In February, U.S. job growth exceeded expectations, with employers adding 151,000 jobs, according to the Labor Department’s report on Friday. This figure is well above the 80,000 to 100,000 range that Fed Governor Christopher Waller had indicated as a healthy pace of job creation. Despite strong job growth, Waller and other Fed officials have maintained that a robust labor market allows the central bank to keep interest rates in the 4.25%-4.50% range while it awaits progress on reducing inflation, which is still above the 2% target.

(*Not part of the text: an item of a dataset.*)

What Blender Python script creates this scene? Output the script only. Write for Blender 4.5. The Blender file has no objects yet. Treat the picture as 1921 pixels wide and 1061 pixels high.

However, the February jobs report also highlighted a slight uptick in the unemployment rate to 4.1%, with a significant increase in people settling for part-time work due to a lack of full-time opportunities. This pushed the broader U-6 unemployment measure—encompassing part-time workers and those discouraged from seeking full-time positions—to 8%, the highest level since October 2021. Additionally, the federal government shed jobs, though the full impact of workforce reductions, driven by tech mogul Elon Musk and his Department of Government Efficiency, may not be fully reflected until March or April.

Julia Coronado, president of MacroPolicy Perspectives, noted in a report that the February employment data suggested early signs of softening, even before the larger reductions in federal hiring and contracting take effect. Coronado added that factors like reduced immigration, federal job cuts, and potential economic uncertainties from tariff policies and payment defaults could further slow hiring in the months ahead, posing challenges to the Fed’s dual mandate of promoting stable prices and maximum employment.

Given these dynamics, some analysts expect the Fed to consider rate cuts as early as June.